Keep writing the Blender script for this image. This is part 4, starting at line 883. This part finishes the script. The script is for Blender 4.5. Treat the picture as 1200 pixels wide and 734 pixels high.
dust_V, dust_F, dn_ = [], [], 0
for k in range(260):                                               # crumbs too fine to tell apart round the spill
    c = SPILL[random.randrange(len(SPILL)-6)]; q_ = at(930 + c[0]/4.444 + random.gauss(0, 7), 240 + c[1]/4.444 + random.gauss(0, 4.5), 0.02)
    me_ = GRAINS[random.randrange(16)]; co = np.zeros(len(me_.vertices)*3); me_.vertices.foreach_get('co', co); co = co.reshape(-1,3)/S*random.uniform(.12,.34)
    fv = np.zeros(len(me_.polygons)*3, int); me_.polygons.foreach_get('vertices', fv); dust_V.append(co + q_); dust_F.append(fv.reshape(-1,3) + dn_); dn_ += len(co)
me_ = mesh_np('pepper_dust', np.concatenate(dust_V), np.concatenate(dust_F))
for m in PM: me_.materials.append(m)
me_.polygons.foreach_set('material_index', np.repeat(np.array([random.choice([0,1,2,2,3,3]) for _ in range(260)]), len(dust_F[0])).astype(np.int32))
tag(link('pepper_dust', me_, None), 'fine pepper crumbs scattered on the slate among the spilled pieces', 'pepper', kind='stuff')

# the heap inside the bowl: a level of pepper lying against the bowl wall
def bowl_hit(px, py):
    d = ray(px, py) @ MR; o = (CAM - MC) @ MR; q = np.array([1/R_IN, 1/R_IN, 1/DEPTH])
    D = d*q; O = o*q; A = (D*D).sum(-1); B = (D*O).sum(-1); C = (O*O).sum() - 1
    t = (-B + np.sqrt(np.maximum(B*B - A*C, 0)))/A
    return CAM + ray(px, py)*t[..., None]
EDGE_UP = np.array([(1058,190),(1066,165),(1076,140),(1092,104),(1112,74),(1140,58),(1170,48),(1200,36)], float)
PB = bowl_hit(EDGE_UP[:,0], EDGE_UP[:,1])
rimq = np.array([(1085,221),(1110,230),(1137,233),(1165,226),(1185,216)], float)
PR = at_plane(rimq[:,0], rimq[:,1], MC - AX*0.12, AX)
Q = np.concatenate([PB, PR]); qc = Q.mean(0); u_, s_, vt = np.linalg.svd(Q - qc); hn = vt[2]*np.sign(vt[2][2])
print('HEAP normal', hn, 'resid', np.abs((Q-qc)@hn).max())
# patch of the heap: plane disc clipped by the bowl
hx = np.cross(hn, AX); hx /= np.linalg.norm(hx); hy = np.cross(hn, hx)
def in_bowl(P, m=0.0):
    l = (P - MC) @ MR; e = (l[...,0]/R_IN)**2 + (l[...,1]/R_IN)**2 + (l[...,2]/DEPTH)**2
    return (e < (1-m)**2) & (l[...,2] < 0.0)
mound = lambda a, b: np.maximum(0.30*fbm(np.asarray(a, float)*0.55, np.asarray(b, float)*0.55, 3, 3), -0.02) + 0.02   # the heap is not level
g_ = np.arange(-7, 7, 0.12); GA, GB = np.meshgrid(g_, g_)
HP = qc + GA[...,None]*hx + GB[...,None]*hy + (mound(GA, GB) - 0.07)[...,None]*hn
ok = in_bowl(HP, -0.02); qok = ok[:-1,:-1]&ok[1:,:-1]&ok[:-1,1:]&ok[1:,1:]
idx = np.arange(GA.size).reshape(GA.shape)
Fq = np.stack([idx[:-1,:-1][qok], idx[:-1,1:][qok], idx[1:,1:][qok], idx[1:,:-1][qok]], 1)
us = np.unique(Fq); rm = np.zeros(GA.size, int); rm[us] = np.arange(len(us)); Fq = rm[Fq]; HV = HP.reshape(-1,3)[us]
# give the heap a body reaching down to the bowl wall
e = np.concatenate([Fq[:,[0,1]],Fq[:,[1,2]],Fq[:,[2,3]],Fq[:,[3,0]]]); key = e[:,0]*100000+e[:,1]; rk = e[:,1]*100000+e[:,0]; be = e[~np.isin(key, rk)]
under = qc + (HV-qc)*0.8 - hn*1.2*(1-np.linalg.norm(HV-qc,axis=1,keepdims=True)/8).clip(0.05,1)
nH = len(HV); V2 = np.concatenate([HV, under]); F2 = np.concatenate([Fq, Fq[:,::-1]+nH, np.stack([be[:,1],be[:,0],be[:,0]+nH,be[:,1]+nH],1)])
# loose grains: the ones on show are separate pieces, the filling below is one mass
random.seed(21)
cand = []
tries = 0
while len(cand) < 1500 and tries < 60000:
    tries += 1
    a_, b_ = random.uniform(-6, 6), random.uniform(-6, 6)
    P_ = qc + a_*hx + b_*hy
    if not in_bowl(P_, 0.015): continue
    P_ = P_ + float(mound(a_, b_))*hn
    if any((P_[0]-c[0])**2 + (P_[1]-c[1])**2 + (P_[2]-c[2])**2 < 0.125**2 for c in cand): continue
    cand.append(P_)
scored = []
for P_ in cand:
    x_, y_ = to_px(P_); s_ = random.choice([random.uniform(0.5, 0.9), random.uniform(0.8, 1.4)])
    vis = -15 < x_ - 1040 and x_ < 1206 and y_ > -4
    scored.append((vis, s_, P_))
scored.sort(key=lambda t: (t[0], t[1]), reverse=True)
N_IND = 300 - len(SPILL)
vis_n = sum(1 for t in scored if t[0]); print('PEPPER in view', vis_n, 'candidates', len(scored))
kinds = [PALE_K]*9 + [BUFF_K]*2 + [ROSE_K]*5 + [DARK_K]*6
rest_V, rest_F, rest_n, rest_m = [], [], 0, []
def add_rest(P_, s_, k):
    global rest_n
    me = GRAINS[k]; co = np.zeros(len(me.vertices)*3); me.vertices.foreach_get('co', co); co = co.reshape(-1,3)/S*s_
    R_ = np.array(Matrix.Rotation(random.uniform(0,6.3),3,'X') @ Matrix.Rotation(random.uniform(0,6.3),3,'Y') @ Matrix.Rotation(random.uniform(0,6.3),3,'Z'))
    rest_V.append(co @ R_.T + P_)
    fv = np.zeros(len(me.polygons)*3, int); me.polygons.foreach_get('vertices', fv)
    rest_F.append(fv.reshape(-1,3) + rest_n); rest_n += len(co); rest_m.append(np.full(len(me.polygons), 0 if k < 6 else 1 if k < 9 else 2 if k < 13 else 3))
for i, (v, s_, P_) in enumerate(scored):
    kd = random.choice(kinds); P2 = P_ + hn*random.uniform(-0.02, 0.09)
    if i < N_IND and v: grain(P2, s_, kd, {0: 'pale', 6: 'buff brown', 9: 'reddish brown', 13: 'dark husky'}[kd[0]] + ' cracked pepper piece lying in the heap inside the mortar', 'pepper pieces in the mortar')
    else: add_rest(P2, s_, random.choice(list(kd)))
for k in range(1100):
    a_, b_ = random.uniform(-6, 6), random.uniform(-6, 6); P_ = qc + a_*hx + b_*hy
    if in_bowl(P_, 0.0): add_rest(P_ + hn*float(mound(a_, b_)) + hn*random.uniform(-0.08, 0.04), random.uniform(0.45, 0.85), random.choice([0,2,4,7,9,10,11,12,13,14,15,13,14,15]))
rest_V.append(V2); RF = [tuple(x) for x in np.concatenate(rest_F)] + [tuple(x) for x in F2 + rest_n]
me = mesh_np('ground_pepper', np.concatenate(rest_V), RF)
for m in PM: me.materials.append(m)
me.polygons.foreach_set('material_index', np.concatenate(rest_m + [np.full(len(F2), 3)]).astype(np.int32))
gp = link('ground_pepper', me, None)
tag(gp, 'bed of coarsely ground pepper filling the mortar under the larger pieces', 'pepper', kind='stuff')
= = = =
Task statement: Type the material above out again, exactly.

Task result:
Keep writing the Blender script for this image. This is part 4, starting at line 883. This part finishes the script. The script is for Blender 4.5. Treat the picture as 1200 pixels wide and 734 pixels high.
dust_V, dust_F, dn_ = [], [], 0
for k in range(260):                                               # crumbs too fine to tell apart round the spill
    c = SPILL[random.randrange(len(SPILL)-6)]; q_ = at(930 + c[0]/4.444 + random.gauss(0, 7), 240 + c[1]/4.444 + random.gauss(0, 4.5), 0.02)
    me_ = GRAINS[random.randrange(16)]; co = np.zeros(len(me_.vertices)*3); me_.vertices.foreach_get('co', co); co = co.reshape(-1,3)/S*random.uniform(.12,.34)
    fv = np.zeros(len(me_.polygons)*3, int); me_.polygons.foreach_get('vertices', fv); dust_V.append(co + q_); dust_F.append(fv.reshape(-1,3) + dn_); dn_ += len(co)
me_ = mesh_np('pepper_dust', np.concatenate(dust_V), np.concatenate(dust_F))
for m in PM: me_.materials.append(m)
me_.polygons.foreach_set('material_index', np.repeat(np.array([random.choice([0,1,2,2,3,3]) for _ in range(260)]), len(dust_F[0])).astype(np.int32))
tag(link('pepper_dust', me_, None), 'fine pepper crumbs scattered on the slate among the spilled pieces', 'pepper', kind='stuff')

# the heap inside the bowl: a level of pepper lying against the bowl wall
def bowl_hit(px, py):
    d = ray(px, py) @ MR; o = (CAM - MC) @ MR; q = np.array([1/R_IN, 1/R_IN, 1/DEPTH])
    D = d*q; O = o*q; A = (D*D).sum(-1); B = (D*O).sum(-1); C = (O*O).sum() - 1
    t = (-B + np.sqrt(np.maximum(B*B - A*C, 0)))/A
    return CAM + ray(px, py)*t[..., None]
EDGE_UP = np.array([(1058,190),(1066,165),(1076,140),(1092,104),(1112,74),(1140,58),(1170,48),(1200,36)], float)
PB = bowl_hit(EDGE_UP[:,0], EDGE_UP[:,1])
rimq = np.array([(1085,221),(1110,230),(1137,233),(1165,226),(1185,216)], float)
PR = at_plane(rimq[:,0], rimq[:,1], MC - AX*0.12, AX)
Q = np.concatenate([PB, PR]); qc = Q.mean(0); u_, s_, vt = np.linalg.svd(Q - qc); hn = vt[2]*np.sign(vt[2][2])
print('HEAP normal', hn, 'resid', np.abs((Q-qc)@hn).max())
# patch of the heap: plane disc clipped by the bowl
hx = np.cross(hn, AX); hx /= np.linalg.norm(hx); hy = np.cross(hn, hx)
def in_bowl(P, m=0.0):
    l = (P - MC) @ MR; e = (l[...,0]/R_IN)**2 + (l[...,1]/R_IN)**2 + (l[...,2]/DEPTH)**2
    return (e < (1-m)**2) & (l[...,2] < 0.0)
mound = lambda a, b: np.maximum(0.30*fbm(np.asarray(a, float)*0.55, np.asarray(b, float)*0.55, 3, 3), -0.02) + 0.02   # the heap is not level
g_ = np.arange(-7, 7, 0.12); GA, GB = np.meshgrid(g_, g_)
HP = qc + GA[...,None]*hx + GB[...,None]*hy + (mound(GA, GB) - 0.07)[...,None]*hn
ok = in_bowl(HP, -0.02); qok = ok[:-1,:-1]&ok[1:,:-1]&ok[:-1,1:]&ok[1:,1:]
idx = np.arange(GA.size).reshape(GA.shape)
Fq = np.stack([idx[:-1,:-1][qok], idx[:-1,1:][qok], idx[1:,1:][qok], idx[1:,:-1][qok]], 1)
us = np.unique(Fq); rm = np.zeros(GA.size, int); rm[us] = np.arange(len(us)); Fq = rm[Fq]; HV = HP.reshape(-1,3)[us]
# give the heap a body reaching down to the bowl wall
e = np.concatenate([Fq[:,[0,1]],Fq[:,[1,2]],Fq[:,[2,3]],Fq[:,[3,0]]]); key = e[:,0]*100000+e[:,1]; rk = e[:,1]*100000+e[:,0]; be = e[~np.isin(key, rk)]
under = qc + (HV-qc)*0.8 - hn*1.2*(1-np.linalg.norm(HV-qc,axis=1,keepdims=True)/8).clip(0.05,1)
nH = len(HV); V2 = np.concatenate([HV, under]); F2 = np.concatenate([Fq, Fq[:,::-1]+nH, np.stack([be[:,1],be[:,0],be[:,0]+nH,be[:,1]+nH],1)])
# loose grains: the ones on show are separate pieces, the filling below is one mass
random.seed(21)
cand = []
tries = 0
while len(cand) < 1500 and tries < 60000:
    tries += 1
    a_, b_ = random.uniform(-6, 6), random.uniform(-6, 6)
    P_ = qc + a_*hx + b_*hy
    if not in_bowl(P_, 0.015): continue
    P_ = P_ + float(mound(a_, b_))*hn
    if any((P_[0]-c[0])**2 + (P_[1]-c[1])**2 + (P_[2]-c[2])**2 < 0.125**2 for c in cand): continue
    cand.append(P_)
scored = []
for P_ in cand:
    x_, y_ = to_px(P_); s_ = random.choice([random.uniform(0.5, 0.9), random.uniform(0.8, 1.4)])
    vis = -15 < x_ - 1040 and x_ < 1206 and y_ > -4
    scored.append((vis, s_, P_))
scored.sort(key=lambda t: (t[0], t[1]), reverse=True)
N_IND = 300 - len(SPILL)
vis_n = sum(1 for t in scored if t[0]); print('PEPPER in view', vis_n, 'candidates', len(scored))
kinds = [PALE_K]*9 + [BUFF_K]*2 + [ROSE_K]*5 + [DARK_K]*6
rest_V, rest_F, rest_n, rest_m = [], [], 0, []
def add_rest(P_, s_, k):
    global rest_n
    me = GRAINS[k]; co = np.zeros(len(me.vertices)*3); me.vertices.foreach_get('co', co); co = co.reshape(-1,3)/S*s_
    R_ = np.array(Matrix.Rotation(random.uniform(0,6.3),3,'X') @ Matrix.Rotation(random.uniform(0,6.3),3,'Y') @ Matrix.Rotation(random.uniform(0,6.3),3,'Z'))
    rest_V.append(co @ R_.T + P_)
    fv = np.zeros(len(me.polygons)*3, int); me.polygons.foreach_get('vertices', fv)
    rest_F.append(fv.reshape(-1,3) + rest_n); rest_n += len(co); rest_m.append(np.full(len(me.polygons), 0 if k < 6 else 1 if k < 9 else 2 if k < 13 else 3))
for i, (v, s_, P_) in enumerate(scored):
    kd = random.choice(kinds); P2 = P_ + hn*random.uniform(-0.02, 0.09)
    if i < N_IND and v: grain(P2, s_, kd, {0: 'pale', 6: 'buff brown', 9: 'reddish brown', 13: 'dark husky'}[kd[0]] + ' cracked pepper piece lying in the heap inside the mortar', 'pepper pieces in the mortar')
    else: add_rest(P2, s_, random.choice(list(kd)))
for k in range(1100):
    a_, b_ = random.uniform(-6, 6), random.uniform(-6, 6); P_ = qc + a_*hx + b_*hy
    if in_bowl(P_, 0.0): add_rest(P_ + hn*float(mound(a_, b_)) + hn*random.uniform(-0.08, 0.04), random.uniform(0.45, 0.85), random.choice([0,2,4,7,9,10,11,12,13,14,15,13,14,15]))
rest_V.append(V2); RF = [tuple(x) for x in np.concatenate(rest_F)] + [tuple(x) for x in F2 + rest_n]
me = mesh_np('ground_pepper', np.concatenate(rest_V), RF)
for m in PM: me.materials.append(m)
me.polygons.foreach_set('material_index', np.concatenate(rest_m + [np.full(len(F2), 3)]).astype(np.int32))
gp = link('ground_pepper', me, None)
tag(gp, 'bed of coarsely ground pepper filling the mortar under the larger pieces', 'pepper', kind='stuff')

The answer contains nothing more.